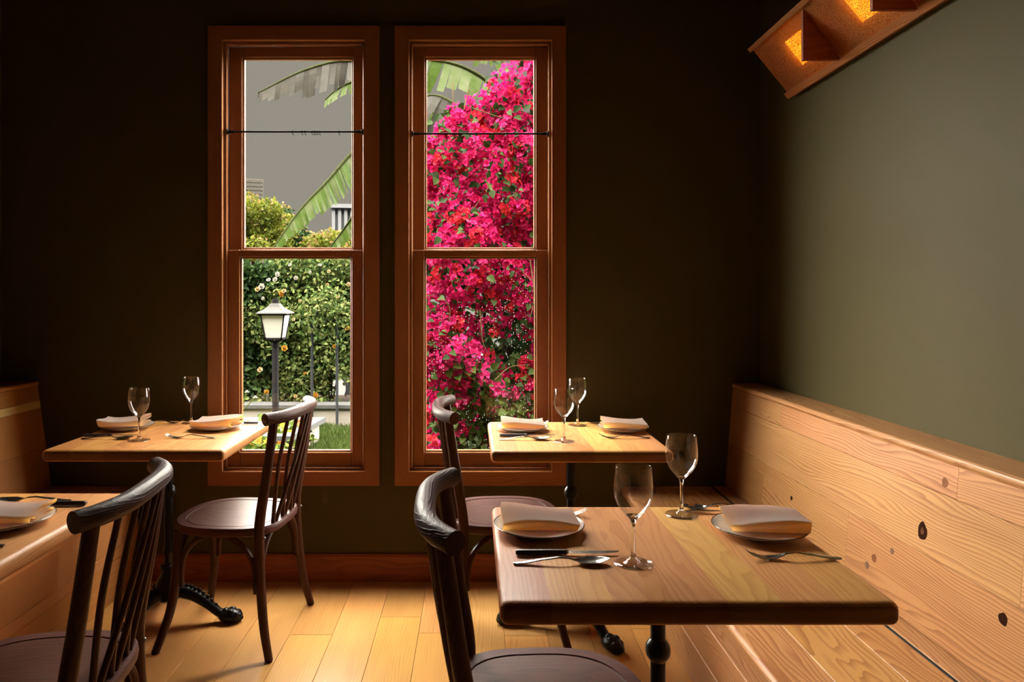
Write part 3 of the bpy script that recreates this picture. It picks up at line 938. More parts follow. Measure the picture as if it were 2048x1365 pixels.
ZT = .7502
def setting(where, px, py, heading, dk=.157, dsn=.205, dfk=.115, kx=.03, sx=.02, fx=.02, nrot=0.0, seed=1, nap=(0, 0, 0)):
    """plate, napkin, knife, spoon and fork as seen by a guest who looks along heading (+1 to the right, -1 to the left)"""
    rz = 0 if heading > 0 else PI
    side = -heading                       # guest's right hand side along y
    place(pl0, 'plate', px, py, ZT, rz, 'round white plate with thin dark rim, ' + where, 'plate', 'plates under napkins')
    n = link('napkin', napkin_mesh(seed), M['linen'], None, (px + nap[0], py + nap[1], ZT + .0150 + nap[2]), nrot)
    tag(n, 'folded grey linen napkin on the plate, ' + where, 'napkin', 'folded napkins')
    sb = n.modifiers.new('smooth', 'SUBSURF'); sb.levels = 1; sb.render_levels = 1
    place(kn0, 'knife', px + heading * kx, py + side * dk, ZT, rz + .01, 'dark handled table knife beside the plate, ' + where, 'knife', 'table knives')
    place(sp0, 'spoon', px + heading * sx, py + side * dsn, ZT, rz + .02, 'steel spoon with raised tip beside the knife, ' + where, 'spoon', 'steel spoons')
    place(fk0, 'fork', px + heading * fx, py - side * dfk, ZT, rz - .02, 'steel fork beside the plate, ' + where, 'fork', 'steel forks')

setting('chair side of front right table', .152, 1.655, 1, .155, .205, .118, .045, .027, .035, 0.0, 1)
setting('bench side of front right table', .660, 1.640, -1, .150, .185, .165, .03, .03, -.005, -.12, 2, (.012, .0, 0))
setting('chair side of window table on right', .200, 2.905, 1, .130, .195, .12, .01, -.005, .02, 0.0, 3)
setting('bench side of window table on right', .612, 2.905, -1, .11, .155, .165, .03, .03, .03, -.05, 4)
setting('bench side of far left table', -1.435, 2.940, 1, .165, .215, .125, .02, .03, .09, .12, 5, (-.01, 0, 0))
setting('chair side of far left table', -1.062, 2.940, -1, .105, .15, .20, -.03, .06, .03, -.08, 6)
setting('chair side of cropped left table', -1.120, 1.700, -1, .155, .19, .15, .0, .05, .0, .1, 7)

for (x, y, lab) in ((.327, 1.452, 'empty wine glass at front, middle of the right foreground table'),
                    (.520, 1.775, 'empty wine glass near bench, back of the right foreground table'),
                    (.343, 2.685, 'empty wine glass in front on the bougainvillea window table'),
                    (.442, 3.020, 'empty wine glass behind, beside wall, on the bougainvillea window table'),
                    (-1.272, 2.700, 'empty wine glass in front on the far left table'),
                    (-1.222, 3.075, 'empty wine glass beside the window casing on the far left table')):
    place(gl0, 'glass', x, y, ZT, random.uniform(0, 6), lab, 'wine glass', 'stemmed wine glasses')

# ------------------------------------------------------------------ garden: ground and walls
GZ = -.36
def turf():
    t = NT('lawn_soil')
    co = t.n('TexCoord').outputs['Object']
    nz = t.n('TexNoise', {'Vector': co, 'Scale': 25.0, 'Detail': 4.0}).outputs[0]
    return t.done(t.n('BsdfDiffuse', {'Color': t.mix(nz, (0.0160, 0.0304, 0.0064), (0.0352, 0.0480, 0.0144))}).outputs[0])
M['turf'] = turf()
M['concrete'] = plain('pale_concrete', (0.1680, 0.1520, 0.1312), .8, bump=.3, bscale=60, var=.15)
M['stone_cap'] = plain('grey_stone_cap', (.045, .046, .046), .7, bump=.3, bscale=60, var=.25)
M['paving'] = plain('pale_paving', (0.0208, 0.0200, 0.0184), .8, var=.15)
M['soil'] = plain('dark_soil', (0.0096, 0.0056, 0.0035), .9, bump=.6, bscale=40, var=.4)
M['asphalt'] = plain('asphalt', (.02, .02, .02), .9, var=.2)
tag(MB().box(-14, 12, 3.45, 10.3, GZ - .3, GZ).build('garden_ground', M['turf']), 'grassy garden ground outside the windows', kind='structure')
tag(MB().box(-60, 60, 10.3, 120, -1.1, -.78).build('street', M['asphalt']), 'grey street beyond the garden', kind='structure')
path = tag(MB().prism([(-1.30, 7.02), (-.2, 7.95), (2.5, 7.95), (2.5, 4.6), (-1.6, 4.6), (-1.6, 6.7)], 2, GZ - .02, GZ + .012).build('garden_path', M['paving']), 'pale paved path at the lawn corner', 'path')

def low_wall(name, x0, x1, y0, y1, h, label, depth=.20):
    w = empty(name, ((x0 + x1) / 2, (y0 + y1) / 2, GZ), label=label, cat='garden wall')
    ox, oy = (x0 + x1) / 2, (y0 + y1) / 2
    MB().box(x0 - ox, x1 - ox, y0 - oy, y1 - oy, -.02, h - .055).build('wall_body', M['concrete'], w)
    n = max(1, round((x1 - x0) / 1.1))
    for i in range(n):
        a = x0 + (x1 - x0) * i / n; b = x0 + (x1 - x0) * (i + 1) / n
        MB().box(a + .003 - ox, b - .003 - ox, y0 - .03 - oy, y1 + .03 - oy, h - .055, h, .006).build('cap_stone', M['stone_cap'], w)
    return w
low_wall('low_wall', -6.5, 3.0, 9.10, 9.32, .28, 'low pale wall with grey stone caps below the rose hedge')
MB_soil = tag(MB().box(-6.5, 3.0, 9.36, 10.29, GZ, GZ + .24, .02).build('planting_bed', M['soil']), 'dark soil bed behind the low wall', 'soil')
# raised planter around the lamp post
pl = empty('planter', (-2.6, 7.4, GZ), label='raised concrete planter with stone rim around the lamp post', cat='planter')
def pw(name, poly, z0, z1, m): MB().prism([(x + 2.6, y - 7.4) for x, y in poly], 2, z0 - GZ, z1 - GZ).build(name, m, pl)
pw('wall_body', [(-1.86, 7.10), (-1.76, 8.10), (-1.95, 8.10), (-2.05, 7.10)], GZ - .02, -.135, M['concrete'])
pw('wall_body', [(-3.6, 7.92), (-1.955, 7.92), (-1.955, 8.09), (-3.6, 8.09)], GZ - .02, -.135, M['concrete'])
pw('cap_stone', [(-1.80, 7.02), (-1.695, 8.14), (-2.02, 8.14), (-2.12, 7.02)], -.135, -.08, M['stone_cap'])
pw('cap_stone', [(-3.62, 7.86), (-2.03, 7.86), (-2.025, 8.14), (-3.62, 8.14)], -.135, -.08, M['stone_cap'])
pw('soil', [(-3.6, 6.7), (-2.06, 6.7), (-1.96, 7.9), (-3.6, 7.9)], GZ - .02, GZ + .05, M['soil'])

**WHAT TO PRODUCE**
Restate the data above word for word. Skip every picture.

**OUTPUT FOR THIS TASK**
Write part 3 of the bpy script that recreates this picture. It picks up at line 938. More parts follow. Measure the picture as if it were 2048x1365 pixels.
ZT = .7502
def setting(where, px, py, heading, dk=.157, dsn=.205, dfk=.115, kx=.03, sx=.02, fx=.02, nrot=0.0, seed=1, nap=(0, 0, 0)):
    """plate, napkin, knife, spoon and fork as seen by a guest who looks along heading (+1 to the right, -1 to the left)"""
    rz = 0 if heading > 0 else PI
    side = -heading                       # guest's right hand side along y
    place(pl0, 'plate', px, py, ZT, rz, 'round white plate with thin dark rim, ' + where, 'plate', 'plates under napkins')
    n = link('napkin', napkin_mesh(seed), M['linen'], None, (px + nap[0], py + nap[1], ZT + .0150 + nap[2]), nrot)
    tag(n, 'folded grey linen napkin on the plate, ' + where, 'napkin', 'folded napkins')
    sb = n.modifiers.new('smooth', 'SUBSURF'); sb.levels = 1; sb.render_levels = 1
    place(kn0, 'knife', px + heading * kx, py + side * dk, ZT, rz + .01, 'dark handled table knife beside the plate, ' + where, 'knife', 'table knives')
    place(sp0, 'spoon', px + heading * sx, py + side * dsn, ZT, rz + .02, 'steel spoon with raised tip beside the knife, ' + where, 'spoon', 'steel spoons')
    place(fk0, 'fork', px + heading * fx, py - side * dfk, ZT, rz - .02, 'steel fork beside the plate, ' + where, 'fork', 'steel forks')

setting('chair side of front right table', .152, 1.655, 1, .155, .205, .118, .045, .027, .035, 0.0, 1)
setting('bench side of front right table', .660, 1.640, -1, .150, .185, .165, .03, .03, -.005, -.12, 2, (.012, .0, 0))
setting('chair side of window table on right', .200, 2.905, 1, .130, .195, .12, .01, -.005, .02, 0.0, 3)
setting('bench side of window table on right', .612, 2.905, -1, .11, .155, .165, .03, .03, .03, -.05, 4)
setting('bench side of far left table', -1.435, 2.940, 1, .165, .215, .125, .02, .03, .09, .12, 5, (-.01, 0, 0))
setting('chair side of far left table', -1.062, 2.940, -1, .105, .15, .20, -.03, .06, .03, -.08, 6)
setting('chair side of cropped left table', -1.120, 1.700, -1, .155, .19, .15, .0, .05, .0, .1, 7)

for (x, y, lab) in ((.327, 1.452, 'empty wine glass at front, middle of the right foreground table'),
                    (.520, 1.775, 'empty wine glass near bench, back of the right foreground table'),
                    (.343, 2.685, 'empty wine glass in front on the bougainvillea window table'),
                    (.442, 3.020, 'empty wine glass behind, beside wall, on the bougainvillea window table'),
                    (-1.272, 2.700, 'empty wine glass in front on the far left table'),
                    (-1.222, 3.075, 'empty wine glass beside the window casing on the far left table')):
    place(gl0, 'glass', x, y, ZT, random.uniform(0, 6), lab, 'wine glass', 'stemmed wine glasses')

# ------------------------------------------------------------------ garden: ground and walls
GZ = -.36
def turf():
    t = NT('lawn_soil')
    co = t.n('TexCoord').outputs['Object']
    nz = t.n('TexNoise', {'Vector': co, 'Scale': 25.0, 'Detail': 4.0}).outputs[0]
    return t.done(t.n('BsdfDiffuse', {'Color': t.mix(nz, (0.0160, 0.0304, 0.0064), (0.0352, 0.0480, 0.0144))}).outputs[0])
M['turf'] = turf()
M['concrete'] = plain('pale_concrete', (0.1680, 0.1520, 0.1312), .8, bump=.3, bscale=60, var=.15)
M['stone_cap'] = plain('grey_stone_cap', (.045, .046, .046), .7, bump=.3, bscale=60, var=.25)
M['paving'] = plain('pale_paving', (0.0208, 0.0200, 0.0184), .8, var=.15)
M['soil'] = plain('dark_soil', (0.0096, 0.0056, 0.0035), .9, bump=.6, bscale=40, var=.4)
M['asphalt'] = plain('asphalt', (.02, .02, .02), .9, var=.2)
tag(MB().box(-14, 12, 3.45, 10.3, GZ - .3, GZ).build('garden_ground', M['turf']), 'grassy garden ground outside the windows', kind='structure')
tag(MB().box(-60, 60, 10.3, 120, -1.1, -.78).build('street', M['asphalt']), 'grey street beyond the garden', kind='structure')
path = tag(MB().prism([(-1.30, 7.02), (-.2, 7.95), (2.5, 7.95), (2.5, 4.6), (-1.6, 4.6), (-1.6, 6.7)], 2, GZ - .02, GZ + .012).build('garden_path', M['paving']), 'pale paved path at the lawn corner', 'path')

def low_wall(name, x0, x1, y0, y1, h, label, depth=.20):
    w = empty(name, ((x0 + x1) / 2, (y0 + y1) / 2, GZ), label=label, cat='garden wall')
    ox, oy = (x0 + x1) / 2, (y0 + y1) / 2
    MB().box(x0 - ox, x1 - ox, y0 - oy, y1 - oy, -.02, h - .055).build('wall_body', M['concrete'], w)
    n = max(1, round((x1 - x0) / 1.1))
    for i in range(n):
        a = x0 + (x1 - x0) * i / n; b = x0 + (x1 - x0) * (i + 1) / n
        MB().box(a + .003 - ox, b - .003 - ox, y0 - .03 - oy, y1 + .03 - oy, h - .055, h, .006).build('cap_stone', M['stone_cap'], w)
    return w
low_wall('low_wall', -6.5, 3.0, 9.10, 9.32, .28, 'low pale wall with grey stone caps below the rose hedge')
MB_soil = tag(MB().box(-6.5, 3.0, 9.36, 10.29, GZ, GZ + .24, .02).build('planting_bed', M['soil']), 'dark soil bed behind the low wall', 'soil')
# raised planter around the lamp post
pl = empty('planter', (-2.6, 7.4, GZ), label='raised concrete planter with stone rim around the lamp post', cat='planter')
def pw(name, poly, z0, z1, m): MB().prism([(x + 2.6, y - 7.4) for x, y in poly], 2, z0 - GZ, z1 - GZ).build(name, m, pl)
pw('wall_body', [(-1.86, 7.10), (-1.76, 8.10), (-1.95, 8.10), (-2.05, 7.10)], GZ - .02, -.135, M['concrete'])
pw('wall_body', [(-3.6, 7.92), (-1.955, 7.92), (-1.955, 8.09), (-3.6, 8.09)], GZ - .02, -.135, M['concrete'])
pw('cap_stone', [(-1.80, 7.02), (-1.695, 8.14), (-2.02, 8.14), (-2.12, 7.02)], -.135, -.08, M['stone_cap'])
pw('cap_stone', [(-3.62, 7.86), (-2.03, 7.86), (-2.025, 8.14), (-3.62, 8.14)], -.135, -.08, M['stone_cap'])
pw('soil', [(-3.6, 6.7), (-2.06, 6.7), (-1.96, 7.9), (-3.6, 7.9)], GZ - .02, GZ + .05, M['soil'])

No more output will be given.